With 'hard' data plunging in May, it is surprising that S&P Global's flash survey of Manufacturing sentiment showed an uptick. Today we get the final print, with many asking will it catch down to ISM's drop.. and will the ISM drop extend...
Sure enough - despite the plunge in real data - S&P Global's Manufacturing PMI survey showed an even stronger improvement from 50.0 final in April to 50.9 flash for May to 51.3 final for May.
However, ISM's Manufacturing PMI tumbled further - dropping from 49.2 to 48.7 versus expectations for a small rise to 49.6. This tied the lowest forecast among analysts.
Source: Bloomberg
The ISM survey showed new orders declining at their fastest rate since Dec 2023 and Prices Paid down a smidge but well above the last 18 months levels...
Andrew Harker, Economics Director at S&P Global Market Intelligence, said:
“It was pleasing to see new orders return to growth in May following a blip in April.
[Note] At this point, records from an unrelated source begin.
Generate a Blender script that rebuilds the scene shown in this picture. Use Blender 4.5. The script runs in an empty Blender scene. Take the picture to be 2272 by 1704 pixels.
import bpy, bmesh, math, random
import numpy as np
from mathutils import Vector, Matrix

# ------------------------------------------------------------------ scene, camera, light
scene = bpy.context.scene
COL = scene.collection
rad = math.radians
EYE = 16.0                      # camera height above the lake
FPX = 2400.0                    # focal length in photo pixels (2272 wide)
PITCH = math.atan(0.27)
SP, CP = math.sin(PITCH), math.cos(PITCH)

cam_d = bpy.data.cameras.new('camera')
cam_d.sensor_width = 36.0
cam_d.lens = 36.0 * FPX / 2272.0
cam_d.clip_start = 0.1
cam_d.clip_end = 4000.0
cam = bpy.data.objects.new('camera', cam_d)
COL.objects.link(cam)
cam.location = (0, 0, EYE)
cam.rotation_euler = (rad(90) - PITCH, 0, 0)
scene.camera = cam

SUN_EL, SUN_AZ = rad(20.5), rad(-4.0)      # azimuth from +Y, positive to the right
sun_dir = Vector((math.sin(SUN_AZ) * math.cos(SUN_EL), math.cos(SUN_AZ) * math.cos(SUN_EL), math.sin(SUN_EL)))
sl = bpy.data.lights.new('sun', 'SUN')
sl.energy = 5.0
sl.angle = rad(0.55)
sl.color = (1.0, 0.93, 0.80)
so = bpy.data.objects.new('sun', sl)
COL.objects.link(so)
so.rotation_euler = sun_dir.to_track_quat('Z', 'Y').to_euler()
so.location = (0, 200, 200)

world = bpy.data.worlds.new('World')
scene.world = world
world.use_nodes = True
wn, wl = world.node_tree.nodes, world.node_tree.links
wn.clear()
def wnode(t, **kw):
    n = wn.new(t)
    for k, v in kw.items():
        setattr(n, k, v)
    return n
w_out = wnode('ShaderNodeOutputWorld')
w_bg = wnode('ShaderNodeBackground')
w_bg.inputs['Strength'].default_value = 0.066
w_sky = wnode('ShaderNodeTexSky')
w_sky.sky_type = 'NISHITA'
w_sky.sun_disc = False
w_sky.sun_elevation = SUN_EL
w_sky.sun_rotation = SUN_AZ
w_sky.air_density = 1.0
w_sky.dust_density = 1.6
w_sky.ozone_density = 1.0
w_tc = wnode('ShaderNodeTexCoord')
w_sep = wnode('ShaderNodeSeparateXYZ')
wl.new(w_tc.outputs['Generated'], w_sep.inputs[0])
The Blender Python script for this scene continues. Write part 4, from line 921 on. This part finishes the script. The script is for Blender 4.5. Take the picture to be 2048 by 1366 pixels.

Although modest, the expansion in new work bodes well for production in the coming months.
In fact, manufacturers cited confidence in the future as a factor contributing to increases in employment, purchasing activity and finished goods stocks.
But...
“Cost pressures continued to build, however, with inflation on that front the strongest in just over a year.
Although output prices rose at a slower pace in May, this is unlikely to be sustainable should cost burdens ramp up further in the months ahead.”
So hard data crashed, inflation expectations surged... not exactly the 'data-dependence' that dovsh Fed members are hoping to see.